::: Data extract

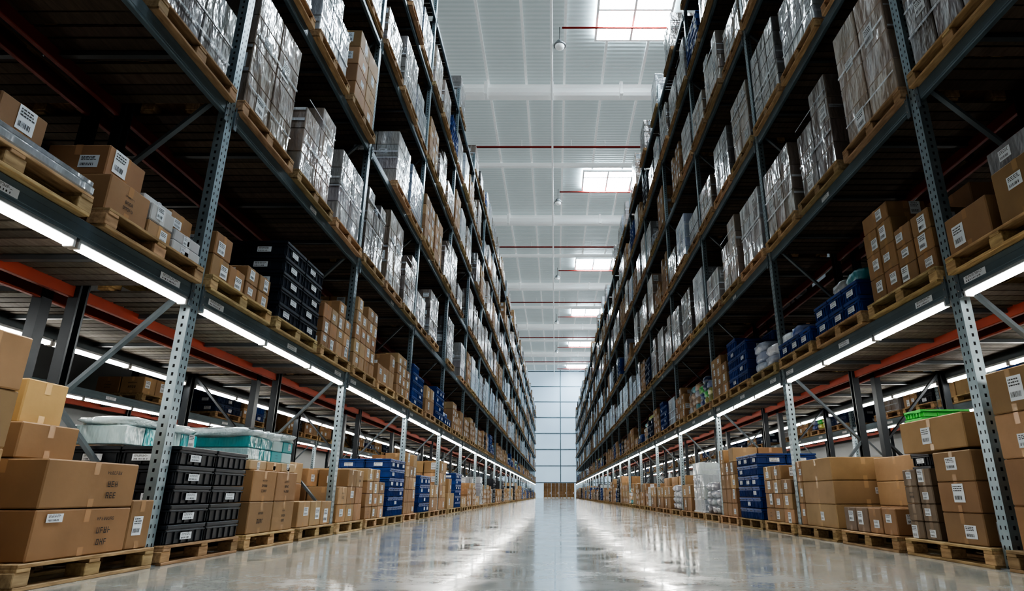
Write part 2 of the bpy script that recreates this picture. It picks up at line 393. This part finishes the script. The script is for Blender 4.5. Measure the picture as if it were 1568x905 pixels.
# ------------------------------------------------------------ rack bay
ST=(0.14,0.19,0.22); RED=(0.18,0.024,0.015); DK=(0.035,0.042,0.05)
def rack_mesh(levels,top,dark=False):
    mb=MB()
    for y,sgn in ((0,1),(D,-1)):
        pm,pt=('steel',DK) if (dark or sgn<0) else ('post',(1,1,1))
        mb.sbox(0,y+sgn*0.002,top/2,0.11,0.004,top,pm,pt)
        for sx in (-1,1):
            mb.sbox(sx*0.053,y+sgn*0.045,top/2,0.004,0.084,top,pm,pt)
            mb.sbox(sx*0.043,y+sgn*0.086,top/2,0.02,0.004,top,pm,pt)
        mb.sbox(0,y+sgn*0.045,0.004,0.17,0.15,0.008,'steel',(0.3,0.33,0.35))
        for sx in (-0.07,0.07): mb.cyl((sx,y+sgn*0.06,0.008),(sx,y+sgn*0.06,0.03),0.012,0.012,'steel',(0.4,0.4,0.4),8)
    z=0.25; k=0
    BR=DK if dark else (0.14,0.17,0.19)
    mb.strut((0,0.06,0.2),(0,D-0.06,0.2),0.03,0.05,'steel',BR)
    while z+1.0<top:
        a,b_=(0.07,D-0.07) if k%2==0 else (D-0.07,0.07)
        mb.strut((0.012*(-1)**k,a,z),(0.012*(-1)**k,b_,z+0.98),0.03,0.05,'steel',BR); z+=1.0; k+=1
    for li,c in enumerate(levels):
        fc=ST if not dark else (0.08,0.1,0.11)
        mb.box(BL/2,0.018,c,BL-0.12,0.05,BH,'steel',fc,0.006)
        mb.box(BL/2,-0.004,c-BH*0.1,BL-0.16,0.012,BH*0.45,'steel',tuple(x*0.9 for x in fc),0.003)
        mb.box(BL/2,D-0.03,c,BL-0.12,0.05,BH*(0.8 if li==0 else 1),'steel',RED if li else (0.24,0.035,0.015),0.006)
        for x in (0.085,BL-0.085):
            mb.box(x,-0.010,c-0.01,0.05,0.01,0.24,'steel',(0.16,0.2,0.23),0.002)
            for q in (-0.07,0,0.06): mb.cyl((x,-0.015,c+q),(x,-0.023,c+q),0.008,0.008,'steel',(0.3,0.3,0.3),6)
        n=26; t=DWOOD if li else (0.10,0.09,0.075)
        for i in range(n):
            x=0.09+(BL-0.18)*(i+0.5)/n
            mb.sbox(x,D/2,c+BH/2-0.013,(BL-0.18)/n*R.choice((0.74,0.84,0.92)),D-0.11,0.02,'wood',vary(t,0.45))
        for x in (BL*0.2,BL*0.5,BL*0.8): mb.sbox(x,D/2,c+0.02,0.05,D-0.1,0.04,'steel',(0.08,0.09,0.1))
        if li<2 and not dark:
            for x in ((0.3,BL/2,BL-0.4) if li==0 else (BL*0.52,)):
                label(mb,Vector((x,-0.0105,c-0.012)),X,Z,-Y,0.26 if li==0 else 0.2,0.055)
    return mb.mesh('rack_bay_mesh')
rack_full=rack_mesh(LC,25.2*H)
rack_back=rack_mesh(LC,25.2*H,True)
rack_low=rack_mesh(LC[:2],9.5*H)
def led_mesh(mt):
    mb=MB()
    for i in range(3):
        x=0.11+(BL-0.22)*(i+0.5)/3; L=(BL-0.22)/3-0.07
        mb.box(x,0.03,LC[0]-BH/2-0.014,L+0.04,0.075,0.028,'steel',(0.35,0.37,0.38),0.004)
        mb.sbox(x,0.03,LC[0]-BH/2-0.045,L,0.05,0.032,mt)
        for sx in (-1,1): mb.box(x+sx*(L/2+0.012),0.03,LC[0]-BH/2-0.044,0.024,0.07,0.05,'plastic',(0.5,0.5,0.5),0.003)
    return mb.mesh('led_batten_mesh')
led=led_mesh('led')

BX=2*D+0.22; CX=15.3*H
def pick(level,far):
    r=R.random()
    if level==0:
        if r<0.55: return R.choice(T_card)
        if r<0.70: return R.choice(T_talc)
        if r<0.83: return R.choice(T_blue)
        if r<0.93: return R.choice(T_white[1:]+T_bag)
        return R.choice(T_black)
    if level==1:
        if r<0.52: return R.choice(T_card)
        if r<0.66: return R.choice(T_blue[:2]+T_mix)
        if r<0.75: return R.choice(T_mix)
        if r<0.86: return R.choice(T_bag)
        if r<0.93: return R.choice(T_wrap[8:])
        return None
    if r<0.54: return R.choice(T_wrap)
    if r<0.66: return R.choice(T_white)
    if r<0.84: return R.choice(T_talc)
    if r<0.90: return R.choice(T_card)
    if r<0.92: return R.choice(T_blue+T_black)
    if r<0.935: return R.choice(T_bag)
    return None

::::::

Given problem – Print the data above verbatim from the first line through the line holding "for y,sgn in", leaving every picture out.

Completed task –
Write part 2 of the bpy script that recreates this picture. It picks up at line 393. This part finishes the script. The script is for Blender 4.5. Measure the picture as if it were 1568x905 pixels.
# ------------------------------------------------------------ rack bay
ST=(0.14,0.19,0.22); RED=(0.18,0.024,0.015); DK=(0.035,0.042,0.05)
def rack_mesh(levels,top,dark=False):
    mb=MB()
    for y,sgn in ((0,1),(D,-1)):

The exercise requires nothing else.